Whatever about macro-economic theory, on a micro level, every one of us is feeling the pinch. And in mid-Wales, where economic opportunities are few and far between; where our bus service is pitiful; our trains too few, too little and too orientated for travel to England to make a difference to the people of Wales; our roads all too quick to be eroded by seasonal storms; our infrastructure wanting — having a vehicle is a necessity.

With such a reliance on cars, with a need for the businesses to keep trucks and vans on the road in this desert of public transport, it is hard to understand why the people of this region are treated as second class.

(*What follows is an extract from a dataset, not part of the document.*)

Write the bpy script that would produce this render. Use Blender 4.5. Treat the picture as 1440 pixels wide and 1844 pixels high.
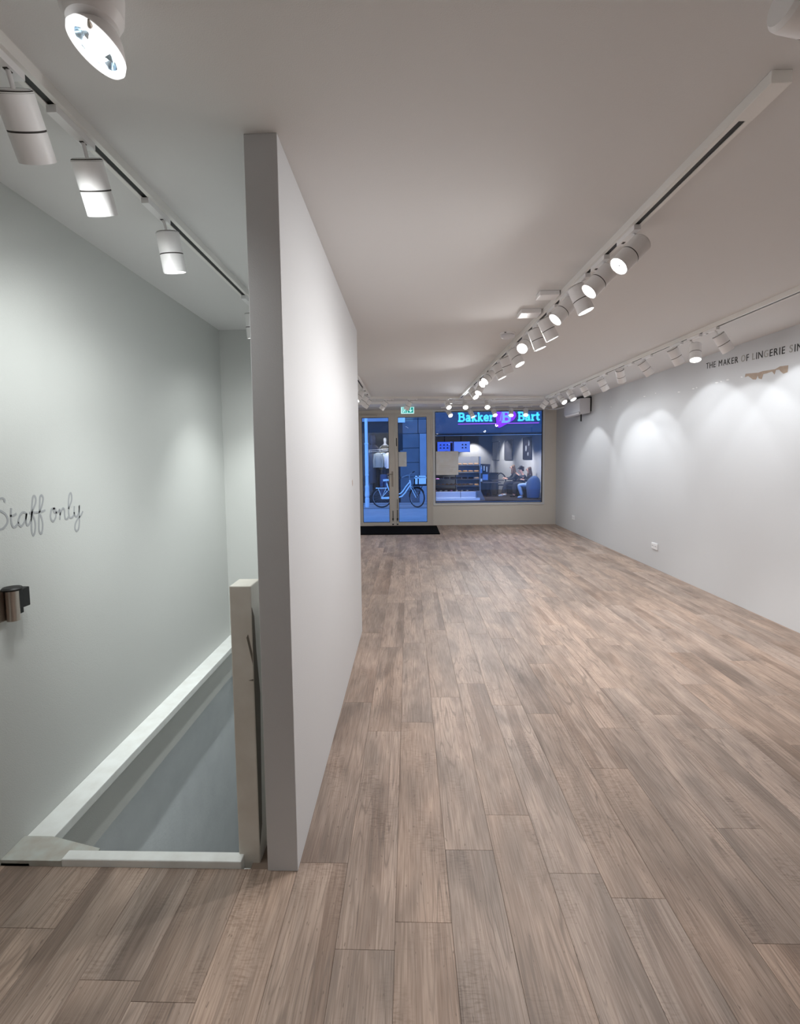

Were this the Highlands of Scotland instead of Snowdonia or the Cambrian Mountains, we would at least be able to fill our tanks knowing that the UK government was helping, by its provision of the rural fuel relief allowance. That in itself, were we treated equally as Scots, would mean a reduction of £7.57 in the cost of filling a normal family car with diesel or petrol.

But Scotland this is not. Instead, for us living in rural Wales, there is no rural fuel relief at present.

Were VAT to be cut on fuel once more, there would be some instant relief too. That is not the case, not when almost 60p of the cost of every litre of fuel goes to UK Government coffers.

For farmers and those in the construction trade, who benefitted from being able to use ‘red’ diesel for a portion of their work, excise rules have been tightened, raising their costs needlessly.

This week, when the Abermad care home closes its doors, the elderly relatives of the infirm will travel to Carmarthenshire or beyond, to visit their loved ones. And without rural fuel relief, the cost of these visits is prohibitive.

For those relying on Universal Credit, that mean-spirited reduction of £20 last October is now so badly missed. Shame.